13. En statuant ainsi, alors que, devant le juge de l'exécution et au soutien de sa demande d'annulation des deux avis à tiers détenteurs, M. [H] avait contesté l'existence de la dette douanière en raison de sa prescription, ce qui était de nature à affecter tant ces avis à tiers détenteurs émis en 2014 que la saisie administrative à tiers détenteur pratiquée en 2022, de sorte que les deux actions tendaient ainsi aux mêmes fins, la cour d'appel a violé le texte susvisé.
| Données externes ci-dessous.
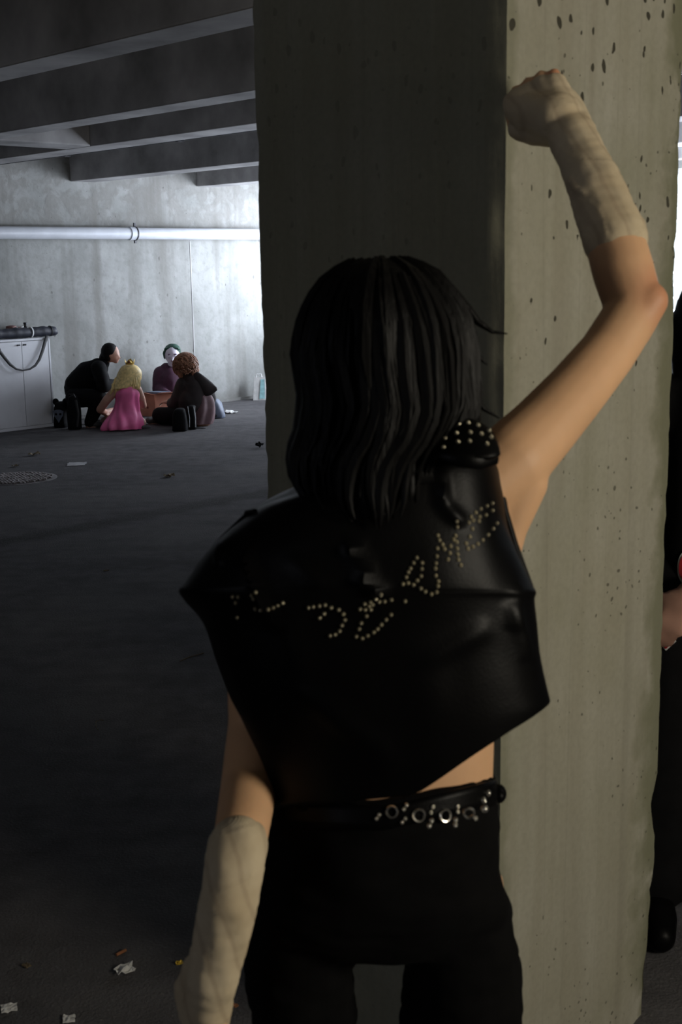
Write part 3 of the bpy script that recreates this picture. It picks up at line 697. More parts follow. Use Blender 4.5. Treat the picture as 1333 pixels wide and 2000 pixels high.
def sitting_back():
    # person in a pink dress, seen from behind
    base = G(240, 838)
    yb = base.y; q = lambda x, y, r, dy=0.0: (x, y, yb + dy, r)
    mb = MB()
    mb.chain([q(240, 822, 26), q(245, 795, 19), q(249, 768, 20), q(250, 752, 14)]); mb.chain([q(236, 760, 9), q(265, 758, 9)])
    mb.chain([q(250, 752, 8), q(252, 738, 7, .02), q(254, 726, 15, .03)]); hc = W(*q(254, 725, 0, .03)[:3]); face(mb, hc, (.15, 1, -.35), .080)
    mb.chain([q(226, 762, 9), q(208, 782, 8.5, -.02), q(196, 800, 8, .02), q(206, 806, 6.5, .16), q(224, 800, 5, .30)]); hand(mb, W(*q(226, 800, 0, .32)[:3]), (.8, .6, 0), (0, 0, 1), .9, .6)
    mb.chain([q(268, 760, 9), q(276, 778, 8, .05), q(280, 792, 7, .18), q(276, 790, 5, .32)]); hand(mb, W(*q(276, 790, 0, .34)[:3]), (0, 1, 0), (0, 0, 1), .9, .6, -1)
    for s in (-1, 1):
        mb.chain([q(240 + s*14, 824, 17), q(240 + s*34, 826, 12, .30), q(240 + s*8, 828, 8, .42), q(240 - s*14, 830, 6, .40)])
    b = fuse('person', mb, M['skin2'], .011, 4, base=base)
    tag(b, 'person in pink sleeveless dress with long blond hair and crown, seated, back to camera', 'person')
    mb = MB()
    px_loft(mb, [((230, 757), (270, 754), yb, .09, 0), ((225, 768), (273, 766), yb, .115, 0), ((226, 785), (272, 788), yb, .11, 0), ((219, 805), (272, 803), yb, .12, 0), ((205, 822), (277, 817), yb, .17, 0), ((196, 836), (279, 829), yb, .20, 0), ((198, 842), (278, 838), yb, .20, 0)], sub=4, n=90)
    for i, p in enumerate(mb.v):
        k = max(0, (.55 - p.z)/.55); a = math.atan2(p.x-base.x, p.y-base.y)
        mb.v[i] = p + V((p.x-base.x, p.y-base.y, 0))*(.10*k*math.sin(a*9+nz(p, 5)*4)) + V((0, 0, 0))
    d = obj('dress', mb, M['pink'], b)
    mb = MB()
    mb.chain([q(232, 757, 6), q(243, 750, 6), q(258, 750, 6), q(268, 756, 6)]); obj('neckline', mb, M['pink'], d)
    mb = MB()
    px_loft(mb, [((248, 711), (258, 711), yb+.02, .02), ((238, 716), (268, 715), yb+.02, .07), ((231, 727), (276, 724), yb+.02, .10), ((226, 740), (277, 735), yb+.01, .10), ((222, 750), (274, 745), yb, .10), ((222, 760), (258, 757), yb-.04, .07)], sub=4, n=60)
    for k in range(60):
        a = random.random(); x0 = 234 + a*38; x1 = 222 + a*50; yE = 768 - a*22 if a < .5 else 757 - (a-.5)*6
        r = random.uniform(.006, .013); mb.tube([W(x0 + (x1-x0)*t + 1.5*math.sin(t*5+k), 714 + abs(a-.5)*14 + (yE-714)*t, yb + .02 - .115*math.sin(min(1.2, .3+t*1.2))*(1-(2*a-1)**4*.6)) for t in (0, .2, .4, .6, .8, 1)], [r*.5, r, r, r, r*.8, r*.2], 6)
    for k in range(8): mb.tube([W(226+k*.7, 738, yb-.02), W(221-k*.2, 752, yb-.05), W(217+k*.7, 766-k, yb-.06), W(214+k, 772-k, yb-.05)], [.008, .012, .010, .002], 6)
    h = obj('hair', mb, M['blonde'], b)
    # paper crown
    mb = MB(); n = 24; cc = W(254, 711.5, yb+.0)
    rim, top = [], []
    for i in range(n):
        a = 2*math.pi*i/n; pk = abs(((i % 6)/6)*2-1)
        rim.append(cc + V((.042*math.cos(a), .042*math.sin(a), 0))); top.append(cc + V((.050*math.cos(a), .050*math.sin(a), .012+.043*pk)))
    mb.loft([rim, top], cap=False); c = obj('crown', mb, M['gold'], b); c.modifiers.new('t', 'SOLIDIFY').thickness = .002
    mb = MB(); mb.ell(cc + V((0, -.049, .026)), (.010, .005, .012)); obj('gem', mb, M['redspot'], c)
    for s, (x, y) in enumerate(((272, 836), (283, 835))):
        mb = MB(); mb.chain([(x-4, y-1, yb-.02, 4.5), (x+8, y, yb+.02 + s*.03, 4)]); fuse('shoe', mb, M['shoe'], .008, 3, b)
sitting_back()

def ponytail_person():
    base = G(172, 834); yb = base.y + .12; q = lambda x, y, r, dy=0.0: (x, y, yb + dy, r)
    mb = MB()
    mb.chain([q(150, 768, 20), q(158, 750, 22), q(178, 728, 21), q(194, 716, 15), q(204, 705, 8)])
    hc = W(*q(218, 690, 0)[:3]); lk = (.96, -.1, -.28)
    mb.ell(hc, (.080, .072, .095)); mb.ell(hc + V((.032, 0, -.052)), (.042, .046, .046)); face(mb, hc + V((.004, 0, -.008)), lk, .074); mb.chain([q(204, 706, 8), q(212, 698, 9)])
    for dy, ex in ((-.14, 0), (.14, 3)):
        mb.chain([q(195, 718, 10, dy), q(199+ex, 738, 8.5, dy*1.2), q(203+ex, 753, 7.5, dy*1.2), q(214+ex, 750, 6.5, dy*.6), q(224+ex, 749, 5, 0)])
        hand(mb, W(*q(225+ex, 749, 0, dy*.2)[:3]), (.9, .1, -.3), (0, 0, 1), .9, .6, 1)
        mb.chain([q(148, 778, 15, dy*.7), q(172, 777, 13, dy), q(196, 778, 11, dy*1.2), q(184, 800, 9, dy*1.1), q(172, 826, 6, dy), q(172, 833, 5, dy), q(186, 835, 4.5, dy)])
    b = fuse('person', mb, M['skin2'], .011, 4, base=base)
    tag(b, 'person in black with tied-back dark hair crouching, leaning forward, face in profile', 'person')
    mb = MB()
    mb.chain([q(146, 765, 17), q(152, 750, 22), q(174, 731, 24), q(192, 719, 17), q(203, 709, 9)])
    mb.chain([q(140, 758, 12), q(160, 768, 12), q(184, 770, 12)]); mb.chain([q(184, 760, 13), q(194, 735, 13)])
    for dy, ex in ((-.14, 0), (.14, 3)):
        mb.chain([q(193, 720, 13, dy), q(198+ex, 738, 11, dy*1.2), q(202+ex, 755, 10, dy*1.2), q(212+ex, 752, 9, dy*.6), q(221+ex, 750, 7, 0)])
    fuse('jacket', mb, M['black_cloth'], .012, 4, b, disp=lambda c, n: .014 + .008*nz(c, 13))
    mb = MB()
    for dy in (-.14, .14):
        mb.chain([q(148, 777, 18, dy*.7), q(172, 777, 16, dy), q(195, 779, 14, dy*1.2), q(186, 800, 12, dy*1.1), q(176, 824, 9, dy)])
    mb.chain([q(148, 778, 18, -.08), q(148, 778, 18, .08)])
    fuse('trousers', mb, M['black_cloth'], .012, 4, b, disp=lambda c, n: .012)
    for dy in (-.14, .14):
        mb = MB(); g = W(172, 833, yb + dy); g.z = .035; mb.wchain([(g, .035), (g + V((.09, 0, -.002)), .033), (g + V((.14, 0, -.008)), .024)]); fuse('shoe', mb, M['shoe'], .009, 3, b)
    mb = MB()
    mb.ell(hc + V((-.022, 0, .020)), (.088, .084, .092), Matrix.Rotation(.35, 3, 'Y')); mb.ell(hc + V((-.035, 0, -.03)), (.060, .078, .060)); mb.chain([q(203, 697, 9), q(199, 706, 7), q(197, 712, 5)])
    fuse('hair', mb, M['dark_hair'], .008, 3, b)
ponytail_person()

def green_person():
    base = G(332, 803); yb = base.y; q = lambda x, y, r, dy=0.0: (x, y, yb + dy, r)
    mb = MB()
    mb.chain([q(336, 796, 20), q(336, 775, 20), q(334, 738, 20), q(335, 722, 12)]); mb.chain([q(316, 730, 10), q(354, 732, 10)])
    hc = W(*q(337, 693, 0, -.06)[:3]); mb.chain([q(335, 722, 8), q(336, 708, 8, -.04)])
    mb.ell(hc, (.084, .092, .108)); mb.ell(hc + V((.004, -.03, -.060)), (.062, .060, .058)); face(mb, hc + V((0, .0, -.006)), (.12, -1, -.30), .090)
    mb.chain([q(314, 732, 11), q(309, 758, 9, -.05), q(316, 772, 8, -.16), q(330, 774, 6, -.28), q(340, 773, 6, -.32)]); hand(mb, W(*q(337, 773, 0, -.32)[:3]), (.85, -.3, -.1), (0, -.3, 1), 1.0, .5, -1)
    mb.chain([q(356, 735, 10), q(364, 760, 9, .0), q(358, 780, 8, -.12), q(352, 782, 5, -.2)]); hand(mb, W(*q(350, 782, 0, -.2)[:3]), (-.8, -.4, 0), (0, 0, 1), 1.0, .5)
    for s in (-1, 1): mb.chain([q(336 + s*14, 798, 14), q(336 + s*38, 797, 11, -.10), q(336 + s*10, 806, 9, -.14), q(336 - s*4, 807, 6, -.14)])
    b = fuse('person', mb, M['pale'], .011, 4, base=base)
    tag(b, 'seated person with slicked green hair and pale painted face in a dark maroon jacket', 'person')
    mb = MB()
    mb.chain([q(336, 794, 22), q(336, 775, 24), q(334, 742, 25), q(334, 724, 13)]); mb.chain([q(317, 731, 15), q(354, 733, 15)]); mb.chain([q(325, 722, 11), q(345, 722, 11)])
    mb.chain([q(315, 734, 14), q(312, 758, 12, -.05), q(318, 770, 11, -.16), q(326, 773, 9, -.24)]); mb.chain([q(356, 737, 14), q(364, 760, 12), q(358, 780, 10, -.12)])
    fuse('jacket', mb, M['maroon'], .012, 4, b, disp=lambda c, n: .014 + .007*nz(c, 13))
    mb = MB()
    for s in (-1, 1): mb.chain([q(336 + s*14, 796, 16), q(336 + s*38, 796, 13, -.10), q(336 + s*10, 806, 10, -.14)])
    mb.chain([q(325, 796, 18), q(347, 796, 18)])
    fuse('trousers', mb, M['black_cloth'], .013, 4, b, disp=lambda c, n: .012)
    mb = MB(); mb.ell(hc + V((0, .026, .046)), (.094, .092, .080)); mb.ell(hc + V((0, .040, .0)), (.094, .07, .085))
    for k in range(16): a = k/15; mb.tube([hc + V((-.075+.15*a, -.055, .075)), hc + V((-.08+.16*a, .0, .115-.05*(2*a-1)**2)), hc + V((-.075+.15*a, .07, .06))], [.006, .013, .008], 6)
    mb.tube([hc + V((-.082, -.03, .05)), hc + V((-.094, -.02, .02)), hc + V((-.088, -.03, -.03)), hc + V((-.080, -.03, -.055))], [.014, .014, .010, .003], 6)
    fuse('hair', mb, M['green'], .007, 1, b)
    # dark paint round the eyes, dark lips
    for s in (-1, 1): mb = MB(); mb.ell(hc + V((s*.034+.010, -.084, .010)), (.018, .010, .009)); obj('eye_paint', mb, M['eye'], b)
    mb = MB(); mb.ell(hc + V((.014, -.094, -.062)), (.024, .008, .006)); obj('lips', mb, M['redspot'], b)
green_person()

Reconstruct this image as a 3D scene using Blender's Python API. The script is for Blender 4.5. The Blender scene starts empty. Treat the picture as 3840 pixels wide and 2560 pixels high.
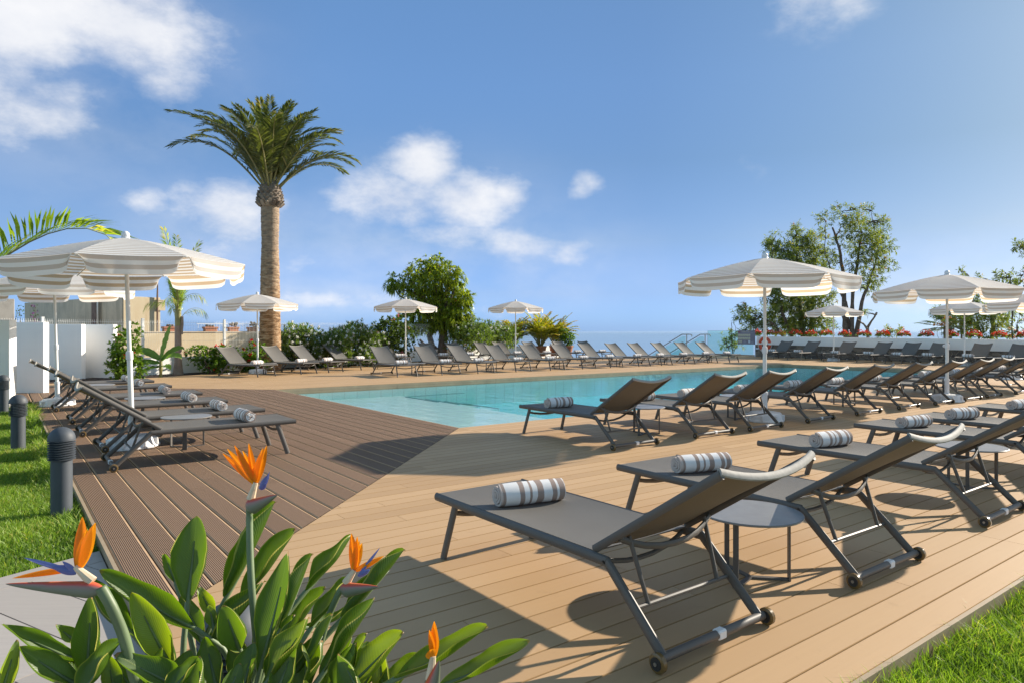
import bpy, bmesh, math, random
from mathutils import Vector, Matrix
R = math.radians
PI = math.pi
rnd = random.Random(7)
SC = bpy.context.scene
COL = SC.collection
H = 1.22                      # eye height
UX, UY = 0.799, 0.602         # the deck's long direction; its cross direction is (-UY, UX)

def P(x, y, Y):               # point seen at photo pixel (3840 wide) at depth Y
    return Vector(((x - 1920) / 2560 * Y, Y, H - (y - 1245) / 2560 * Y))
def W2(u, v, z=0.0):          # deck frame -> world
    return Vector((u * UX - v * UY, u * UY + v * UX, z))

# ------------------------------------------------------------------ mesh builder
class MB:
    def __init__(s):
        s.v = []; s.f = []; s.m = []; s.t = []; s.uv = []; s.hasuv = False
    def add(s, vs, fs, mi=0, tint=0.5, uvs=None):
        o = len(s.v)
        s.v.extend([tuple(p) for p in vs])
        for f in fs:
            s.f.append(tuple(i + o for i in f)); s.m.append(mi); s.t.append(tint)
            if uvs is not None:
                s.hasuv = True
                s.uv.append([uvs[i] for i in f])
            else:
                s.uv.append([(0, 0)] * len(f))
    def box(s, c, d, rz=0.0, mi=0, tint=0.5, ry=0.0):
        M = Matrix.Rotation(rz, 3, 'Z') @ Matrix.Rotation(ry, 3, 'Y')
        vs = []
        for x in (-.5, .5):
            for y in (-.5, .5):
                for z in (-.5, .5):
                    vs.append(Vector(c) + M @ Vector((x * d[0], y * d[1], z * d[2])))
        s.add(vs, [(0, 1, 3, 2), (4, 6, 7, 5), (0, 4, 5, 1), (2, 3, 7, 6), (0, 2, 6, 4), (1, 5, 7, 3)], mi, tint)
    def prism(s, poly, z0, z1, mi=0, tint=0.5):      # poly counter-clockwise
        n = len(poly)
        vs = [(p[0], p[1], z0) for p in poly] + [(p[0], p[1], z1) for p in poly]
        fs = [tuple(range(n - 1, -1, -1)), tuple(range(n, 2 * n))]
        for i in range(n):
            j = (i + 1) % n
            fs.append((i, j, n + j, n + i))
        s.add(vs, fs, mi, tint)
    def tube(s, pts, r, n=8, mi=0, tint=0.5, caps=True, up=(0, 0, 1), ry=None):
        """sweep; r may be a list; ry = second radius (along the frame's up)"""
        pts = [Vector(p) for p in pts]
        k = len(pts)
        rs = r if isinstance(r, (list, tuple)) else [r] * k
        rys = rs if ry is None else (ry if isinstance(ry, (list, tuple)) else [ry] * k)
        vs = []; up = Vector(up)
        side = None
        for i, p in enumerate(pts):
            a = pts[max(i - 1, 0)]; b = pts[min(i + 1, k - 1)]
            d = (b - a).normalized()
            sd = d.cross(up)
            if sd.length < 1e-3:
                sd = side if side is not None else d.cross(Vector((1, 0.013, 0)))
            sd = sd.normalized()
            if side is not None and sd.dot(side) < 0: sd = -sd
            side = sd
            w = sd.cross(d).normalized()
            g = 1.0
            if 0 < i < k - 1:
                d1 = (p - a).normalized(); d2 = (b - p).normalized()
                g = 1.0 / max(0.5, math.cos(d1.angle(d2, 0) / 2))
            for j in range(n):
                an = 2 * PI * (j + .5) / n
                vs.append(p + sd * math.cos(an) * rs[i] + w * math.sin(an) * rys[i] * g)
        fs = []
        for i in range(k - 1):
            for j in range(n):
                fs.append((i * n + j, i * n + (j + 1) % n, (i + 1) * n + (j + 1) % n, (i + 1) * n + j))
        if caps:
            fs.append(tuple(range(n - 1, -1, -1))); fs.append(tuple((k - 1) * n + j for j in range(n)))
        s.add(vs, fs, mi, tint)
    def lathe(s, prof, n=24, c=(0, 0, 0), mi=0, tint=0.5, axis='Z'):
        vs = []
        for (r, z) in prof:
            for j in range(n):
                a = 2 * PI * j / n
                q = (r * math.cos(a), r * math.sin(a), z)
                if axis == 'Y': q = (q[0], q[2], q[1])
                if axis == 'X': q = (q[2], q[0], q[1])
                vs.append((c[0] + q[0], c[1] + q[1], c[2] + q[2]))
        fs = []
        for i in range(len(prof) - 1):
            for j in range(n):
                fs.append((i * n + j, i * n + (j + 1) % n, (i + 1) * n + (j + 1) % n, (i + 1) * n + j))
        if prof[0][0] > 1e-4: fs.append(tuple(range(n - 1, -1, -1)))
        if prof[-1][0] > 1e-4: fs.append(tuple((len(prof) - 1) * n + j for j in range(n)))
        s.add(vs, fs, mi, tint)
    def sphere(s, c, r, n=12, m=8, mi=0, tint=0.5, sz=1.0):
        s.lathe([(max(1e-5, r * math.sin(PI * i / m)), -r * sz * math.cos(PI * i / m)) for i in range(m + 1)], n, c, mi, tint)
    def grid(s, fn, nu, nv, mi=0, tint=0.5, uv=False):
        vs = []; uvs = []
        for i in range(nu + 1):
            for j in range(nv + 1):
                vs.append(fn(i / nu, j / nv)); uvs.append((i / nu, j / nv))
        fs = [(i * (nv + 1) + j, (i + 1) * (nv + 1) + j, (i + 1) * (nv + 1) + j + 1, i * (nv + 1) + j + 1) for i in range(nu) for j in range(nv)]
        s.add(vs, fs, mi, tint, uvs if uv else None)
    def build(s, name, mats, parent=None, loc=None, rotz=0.0, smooth=True, angle=35, bevel=0, seg=1):
        me = bpy.data.meshes.new(name)
        me.from_pydata(s.v, [], s.f)
        if not isinstance(mats, (list, tuple)): mats = [mats]
        for m in mats: me.materials.append(m)
        me.polygons.foreach_set('material_index', s.m)
        at = me.attributes.new('tint', 'FLOAT', 'FACE')
        at.data.foreach_set('value', s.t)
        if s.hasuv:
            ul = me.uv_layers.new(name='UVMap')
            flat = [c for f in s.uv for p in f for c in p]
            ul.data.foreach_set('uv', flat)
        me.validate(clean_customdata=False)
        if bevel:
            bm = bmesh.new(); bm.from_mesh(me)
            bmesh.ops.remove_doubles(bm, verts=bm.verts, dist=1e-5)
            ed = [e for e in bm.edges if len(e.link_faces) == 2 and e.calc_face_angle(0) > R(40)]
            bmesh.ops.bevel(bm, geom=ed, offset=bevel, segments=seg, profile=.5, affect='EDGES')
            bm.to_mesh(me); bm.free()
        if smooth:
            me.polygons.foreach_set('use_smooth', [True] * len(me.polygons))
            me.set_sharp_from_angle(angle=R(angle))
        me.update()
        o = bpy.data.objects.new(name, me)
        COL.objects.link(o)
        if parent: o.parent = parent
        if loc is not None: o.location = loc
        o.rotation_euler = (0, 0, rotz)
        return o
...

PAR CES MOTIFS, la Cour et sans qu'il y ait lieu de statuer sur les autres griefs :

CASSE et ANNULE mais seulement en ce qu'il déclare irrecevables les demandes d'annulation de la saisie administrative à tiers détenteur pratiquée le 7 février 2022 par l'administration des douanes sur les comptes de M. [H] et de restitution des sommes saisies par l'effet de cette mesure d'exécution, l'arrêt rendu le 30 octobre 2023, entre les parties, par la cour d'appel de Paris ;

Remet, sur ces points, l'affaire et les parties dans l'état où elles se trouvaient avant cet arrêt et les renvoie devant la cour d'appel de Paris, autrement composée ;

Condamne le directeur général des douanes et droits indirects aux dépens ;

En application de l'article 700 du code de procédure civile, rejette les demandes ;

Dit que sur les diligences du procureur général près la Cour de cassation, le présent arrêt sera transmis pour être transcrit en marge ou à la suite de l'arrêt partiellement cassé ;

Ainsi fait et jugé par la Cour de cassation, chambre commerciale, financière et économique, et prononcé publiquement le vingt-six novembre deux mille vingt-cinq par mise à disposition de l'arrêt au greffe de la Cour, les parties ayant été préalablement avisées dans les conditions prévues au deuxième alinéa de l'article 450 du code de procédure civile.